Written exercise: Give the count of lines that include the string "Blender". Add nothing to it.

Data for the task:
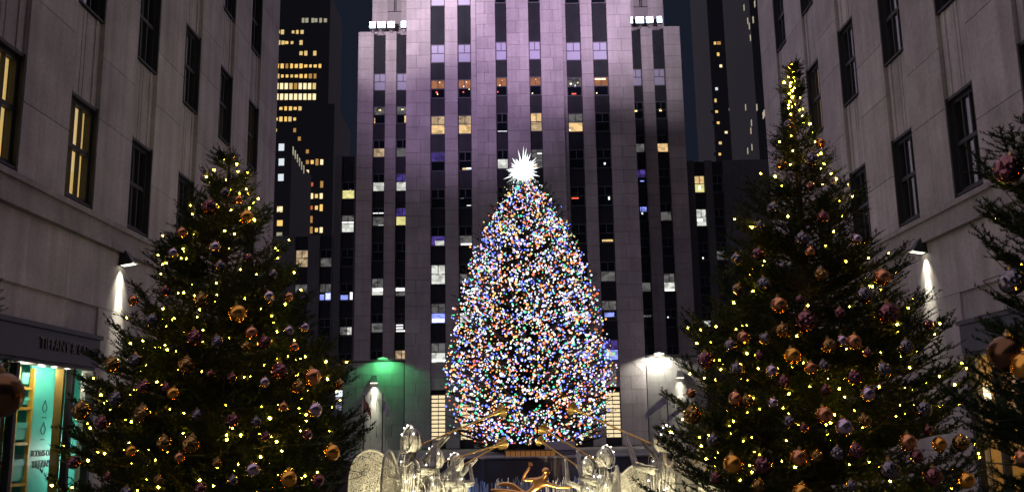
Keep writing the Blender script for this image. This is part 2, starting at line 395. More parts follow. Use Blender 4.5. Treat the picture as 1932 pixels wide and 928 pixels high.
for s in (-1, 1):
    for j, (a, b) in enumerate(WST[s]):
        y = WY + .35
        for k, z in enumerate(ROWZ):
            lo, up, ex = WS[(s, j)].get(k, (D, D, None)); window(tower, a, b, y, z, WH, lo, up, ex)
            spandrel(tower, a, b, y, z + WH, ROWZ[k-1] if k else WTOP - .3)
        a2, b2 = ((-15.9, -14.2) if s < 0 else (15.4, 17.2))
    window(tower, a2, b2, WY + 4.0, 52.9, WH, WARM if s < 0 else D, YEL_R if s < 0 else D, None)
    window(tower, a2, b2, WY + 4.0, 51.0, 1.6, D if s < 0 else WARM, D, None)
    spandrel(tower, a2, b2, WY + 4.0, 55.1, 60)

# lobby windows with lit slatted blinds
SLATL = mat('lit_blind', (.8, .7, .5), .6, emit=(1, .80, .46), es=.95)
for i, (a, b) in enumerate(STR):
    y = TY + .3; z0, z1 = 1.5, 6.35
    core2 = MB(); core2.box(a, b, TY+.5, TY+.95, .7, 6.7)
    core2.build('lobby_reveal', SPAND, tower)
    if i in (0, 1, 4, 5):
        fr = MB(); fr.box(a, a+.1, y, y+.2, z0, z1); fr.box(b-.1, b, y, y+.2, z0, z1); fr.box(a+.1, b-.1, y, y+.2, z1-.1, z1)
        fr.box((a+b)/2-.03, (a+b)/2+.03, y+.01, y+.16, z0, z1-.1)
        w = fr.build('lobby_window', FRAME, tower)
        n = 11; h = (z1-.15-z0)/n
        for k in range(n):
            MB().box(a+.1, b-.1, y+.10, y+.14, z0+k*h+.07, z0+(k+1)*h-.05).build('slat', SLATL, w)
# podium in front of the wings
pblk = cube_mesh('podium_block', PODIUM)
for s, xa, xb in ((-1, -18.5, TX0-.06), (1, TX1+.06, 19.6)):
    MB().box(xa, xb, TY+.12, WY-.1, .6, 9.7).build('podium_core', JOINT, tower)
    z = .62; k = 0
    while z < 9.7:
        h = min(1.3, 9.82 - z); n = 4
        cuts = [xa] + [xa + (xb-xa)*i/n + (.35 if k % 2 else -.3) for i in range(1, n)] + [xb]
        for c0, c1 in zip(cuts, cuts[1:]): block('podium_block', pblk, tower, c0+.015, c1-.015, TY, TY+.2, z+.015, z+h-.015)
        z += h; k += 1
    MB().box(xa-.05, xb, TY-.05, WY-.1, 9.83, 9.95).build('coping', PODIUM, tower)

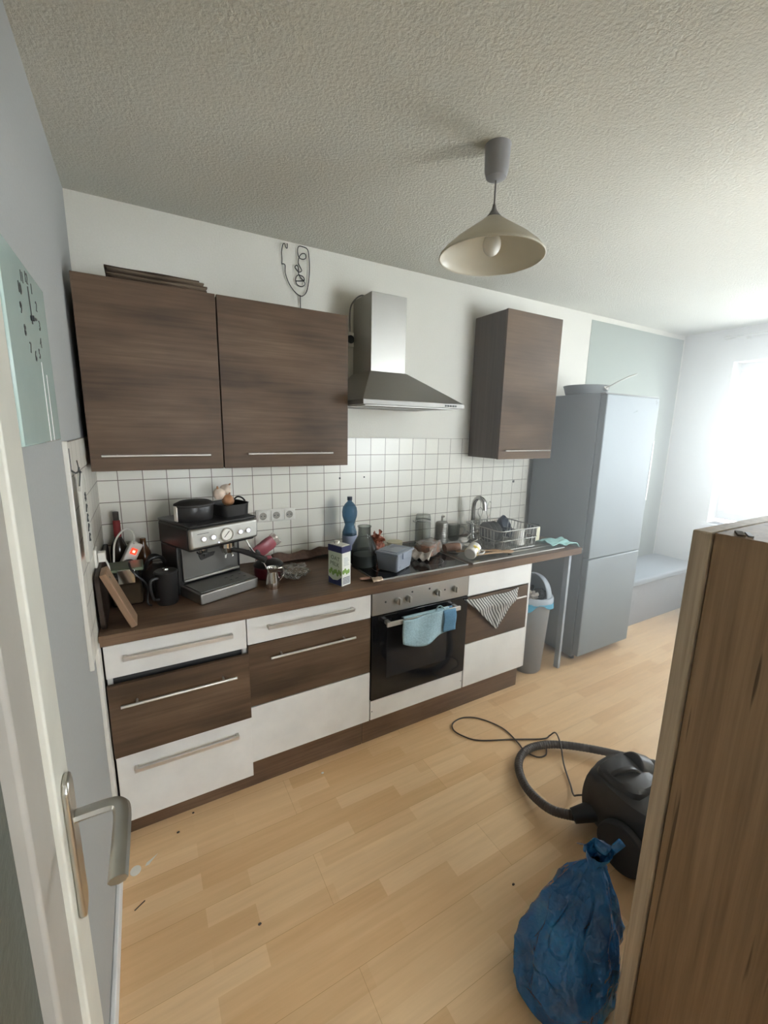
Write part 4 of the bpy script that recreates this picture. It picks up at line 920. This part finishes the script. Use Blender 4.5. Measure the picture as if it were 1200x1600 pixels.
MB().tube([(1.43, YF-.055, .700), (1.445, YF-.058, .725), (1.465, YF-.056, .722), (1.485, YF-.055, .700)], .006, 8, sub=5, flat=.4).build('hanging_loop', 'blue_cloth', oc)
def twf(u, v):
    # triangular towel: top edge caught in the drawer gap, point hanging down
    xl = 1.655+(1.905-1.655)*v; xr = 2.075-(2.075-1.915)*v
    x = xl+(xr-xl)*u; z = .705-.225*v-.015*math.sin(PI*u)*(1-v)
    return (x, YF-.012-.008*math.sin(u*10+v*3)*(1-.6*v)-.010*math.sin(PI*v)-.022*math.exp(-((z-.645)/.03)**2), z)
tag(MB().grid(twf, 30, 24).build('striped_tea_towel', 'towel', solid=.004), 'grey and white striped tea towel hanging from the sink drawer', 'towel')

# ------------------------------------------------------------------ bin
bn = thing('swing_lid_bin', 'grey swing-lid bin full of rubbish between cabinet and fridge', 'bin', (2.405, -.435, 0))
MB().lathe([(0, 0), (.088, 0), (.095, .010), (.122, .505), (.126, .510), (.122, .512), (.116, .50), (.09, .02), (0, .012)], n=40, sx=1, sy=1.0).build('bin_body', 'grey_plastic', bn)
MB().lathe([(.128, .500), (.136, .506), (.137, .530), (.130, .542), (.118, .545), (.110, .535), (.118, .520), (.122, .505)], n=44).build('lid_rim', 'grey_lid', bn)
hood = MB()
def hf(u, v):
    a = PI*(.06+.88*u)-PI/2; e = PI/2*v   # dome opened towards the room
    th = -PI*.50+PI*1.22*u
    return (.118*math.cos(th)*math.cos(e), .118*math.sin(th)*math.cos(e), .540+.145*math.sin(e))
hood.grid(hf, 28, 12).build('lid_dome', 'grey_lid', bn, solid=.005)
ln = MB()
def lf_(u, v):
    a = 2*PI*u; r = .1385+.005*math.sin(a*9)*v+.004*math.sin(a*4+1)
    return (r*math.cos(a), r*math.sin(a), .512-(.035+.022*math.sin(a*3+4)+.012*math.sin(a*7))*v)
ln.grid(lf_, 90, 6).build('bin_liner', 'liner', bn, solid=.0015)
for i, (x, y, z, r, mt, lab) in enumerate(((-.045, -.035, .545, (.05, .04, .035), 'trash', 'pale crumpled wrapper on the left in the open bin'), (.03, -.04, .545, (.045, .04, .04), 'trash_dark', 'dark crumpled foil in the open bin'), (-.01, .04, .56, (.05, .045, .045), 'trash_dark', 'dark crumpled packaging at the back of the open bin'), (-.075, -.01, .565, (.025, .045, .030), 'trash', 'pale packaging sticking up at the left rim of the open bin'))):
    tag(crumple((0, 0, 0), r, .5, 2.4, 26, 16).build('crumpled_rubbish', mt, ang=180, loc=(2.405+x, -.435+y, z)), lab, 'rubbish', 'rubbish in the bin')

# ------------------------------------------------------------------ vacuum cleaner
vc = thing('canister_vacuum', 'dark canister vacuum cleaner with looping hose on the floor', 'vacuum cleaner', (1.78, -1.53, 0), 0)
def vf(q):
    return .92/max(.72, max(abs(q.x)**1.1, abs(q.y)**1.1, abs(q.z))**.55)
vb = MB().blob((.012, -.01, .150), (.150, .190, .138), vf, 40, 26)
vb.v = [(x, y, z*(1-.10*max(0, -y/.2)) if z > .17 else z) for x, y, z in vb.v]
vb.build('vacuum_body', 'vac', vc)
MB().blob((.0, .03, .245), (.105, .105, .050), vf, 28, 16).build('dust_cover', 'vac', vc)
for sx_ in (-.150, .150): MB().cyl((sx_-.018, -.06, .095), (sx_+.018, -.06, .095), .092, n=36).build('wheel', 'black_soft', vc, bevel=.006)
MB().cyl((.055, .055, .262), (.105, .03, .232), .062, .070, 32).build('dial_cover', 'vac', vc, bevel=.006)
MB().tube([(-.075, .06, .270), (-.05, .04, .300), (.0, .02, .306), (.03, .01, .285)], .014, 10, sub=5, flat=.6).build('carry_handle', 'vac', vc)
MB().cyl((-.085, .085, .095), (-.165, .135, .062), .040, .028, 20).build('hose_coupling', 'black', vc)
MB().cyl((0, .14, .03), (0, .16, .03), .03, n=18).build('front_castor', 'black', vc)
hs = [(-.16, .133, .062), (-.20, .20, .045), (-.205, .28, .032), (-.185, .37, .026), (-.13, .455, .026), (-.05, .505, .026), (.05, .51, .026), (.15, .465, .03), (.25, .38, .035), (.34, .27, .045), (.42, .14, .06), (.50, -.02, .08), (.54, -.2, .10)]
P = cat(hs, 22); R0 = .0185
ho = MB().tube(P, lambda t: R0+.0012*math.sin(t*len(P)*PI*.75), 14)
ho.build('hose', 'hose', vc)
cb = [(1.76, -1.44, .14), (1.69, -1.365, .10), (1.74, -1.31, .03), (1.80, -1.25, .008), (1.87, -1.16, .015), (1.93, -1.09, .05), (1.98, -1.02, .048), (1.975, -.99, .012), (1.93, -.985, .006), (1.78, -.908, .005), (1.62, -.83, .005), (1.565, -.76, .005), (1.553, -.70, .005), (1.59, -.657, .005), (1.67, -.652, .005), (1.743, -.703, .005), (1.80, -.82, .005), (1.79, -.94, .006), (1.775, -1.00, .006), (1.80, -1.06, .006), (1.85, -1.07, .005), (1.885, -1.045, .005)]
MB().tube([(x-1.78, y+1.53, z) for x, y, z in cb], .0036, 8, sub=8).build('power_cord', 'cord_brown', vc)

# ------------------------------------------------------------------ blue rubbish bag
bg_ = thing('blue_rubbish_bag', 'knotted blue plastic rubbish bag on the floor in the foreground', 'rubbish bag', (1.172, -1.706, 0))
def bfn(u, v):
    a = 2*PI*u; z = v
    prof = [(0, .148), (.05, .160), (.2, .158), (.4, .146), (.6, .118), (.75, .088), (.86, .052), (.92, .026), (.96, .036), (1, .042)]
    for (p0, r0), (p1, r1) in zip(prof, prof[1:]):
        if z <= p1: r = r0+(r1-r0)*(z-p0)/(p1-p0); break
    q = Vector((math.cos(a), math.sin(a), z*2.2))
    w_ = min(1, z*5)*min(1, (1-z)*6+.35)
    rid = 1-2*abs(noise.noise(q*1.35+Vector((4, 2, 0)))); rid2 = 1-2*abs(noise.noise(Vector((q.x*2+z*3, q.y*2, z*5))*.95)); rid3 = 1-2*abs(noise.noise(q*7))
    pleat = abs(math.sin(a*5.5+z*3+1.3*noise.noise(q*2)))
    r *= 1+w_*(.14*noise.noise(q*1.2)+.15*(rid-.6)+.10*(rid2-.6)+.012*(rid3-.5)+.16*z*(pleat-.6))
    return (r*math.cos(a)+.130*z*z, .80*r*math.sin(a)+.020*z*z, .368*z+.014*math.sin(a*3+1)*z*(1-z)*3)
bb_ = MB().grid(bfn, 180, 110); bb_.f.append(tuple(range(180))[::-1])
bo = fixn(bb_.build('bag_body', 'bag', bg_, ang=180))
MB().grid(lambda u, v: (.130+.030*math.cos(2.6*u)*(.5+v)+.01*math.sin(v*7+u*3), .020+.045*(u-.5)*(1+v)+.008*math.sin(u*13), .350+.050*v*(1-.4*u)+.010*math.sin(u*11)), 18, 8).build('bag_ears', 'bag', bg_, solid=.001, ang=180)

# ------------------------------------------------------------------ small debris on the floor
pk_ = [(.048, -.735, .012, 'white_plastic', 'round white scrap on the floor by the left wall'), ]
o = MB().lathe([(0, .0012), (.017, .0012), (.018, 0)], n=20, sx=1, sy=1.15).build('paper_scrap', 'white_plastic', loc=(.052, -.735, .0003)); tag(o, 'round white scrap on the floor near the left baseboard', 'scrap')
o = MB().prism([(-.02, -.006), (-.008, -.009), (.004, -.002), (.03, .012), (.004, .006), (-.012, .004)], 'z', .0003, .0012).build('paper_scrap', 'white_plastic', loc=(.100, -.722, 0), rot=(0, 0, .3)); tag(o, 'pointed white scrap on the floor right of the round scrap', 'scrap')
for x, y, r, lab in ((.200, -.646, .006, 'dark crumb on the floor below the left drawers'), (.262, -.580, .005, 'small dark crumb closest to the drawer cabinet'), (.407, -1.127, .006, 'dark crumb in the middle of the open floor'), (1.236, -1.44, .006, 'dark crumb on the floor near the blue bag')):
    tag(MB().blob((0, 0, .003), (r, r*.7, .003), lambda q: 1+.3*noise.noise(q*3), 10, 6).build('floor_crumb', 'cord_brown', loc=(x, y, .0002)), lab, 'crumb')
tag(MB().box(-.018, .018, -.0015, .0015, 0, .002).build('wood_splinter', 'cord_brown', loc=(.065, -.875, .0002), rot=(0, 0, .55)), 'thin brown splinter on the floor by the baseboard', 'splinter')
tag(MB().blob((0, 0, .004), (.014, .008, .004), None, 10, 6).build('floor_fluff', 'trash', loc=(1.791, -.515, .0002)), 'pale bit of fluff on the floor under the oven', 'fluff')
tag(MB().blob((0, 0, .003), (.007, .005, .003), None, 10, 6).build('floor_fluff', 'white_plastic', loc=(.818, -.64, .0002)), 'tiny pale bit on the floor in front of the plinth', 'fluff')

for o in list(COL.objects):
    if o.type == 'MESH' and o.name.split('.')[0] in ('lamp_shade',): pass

Answer to the task: 2